Sunday, 16 September 2012

Cabinet Grants Approval to the Bill on Street Vendors

The Union Cabinet has given its nod of approval to the Street Vendors (Protection of Livelihood and Regulation of Street Vending) Bill 2012. This Bill is aimed at protecting the rights of street vendors and regulating their activities in public places. 

According to this report by Muhammad Ali in The Hindu, the Bill proposes to abolish the much-criticized system of compulsory license for vendors and introduce a scheme for prior registration with Town Vending Committee on payment of an one-time fee. License-raj for street-vendors has been widely condemned for casting a web of illegality over a vast majority of street-hawkers in this country and exposing them to endemic harassment by police and municipal authorities. 
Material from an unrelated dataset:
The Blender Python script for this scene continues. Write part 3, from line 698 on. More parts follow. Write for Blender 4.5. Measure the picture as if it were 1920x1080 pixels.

(See Law, Liberty and Livelihood by Parth Shah and Naveen Mandava; and Urban Informal Sector: The Need for a Bottom-Up Agenda for Economic Reforms - Case Studies of Cycle Rickshaws and Street-Vendors in Delhi by Madhu Kishwar published in the India Urban Poverty Report 2009 brought out by the Ministry of Housing and Urban Poverty Alleviation and UNDP)     

Enactment of a law in this regard has also been mandated by the Supreme Court of India in Gainda Ram v MCD (2010). In that case (available here), the Court had observed:

 "There is no denying the fact that hawking and street-vending should be regulated by law. Such a law is imminently   necessary in public interest...Most of the hawkers are very poor, a few of them may have a marginally better financial position. But by and large, they constitute an unorganized poor sector in our society. Therefore, structured regulation and legislation is urgently necessary to control and regulate fundamental right of hawking of these vendors and hawkers."

Indeed, the Supreme Court had directed that the appropriate government must legislate and bring out the law to regulate hawking and hawkers' fundamental right by June 30, 2011.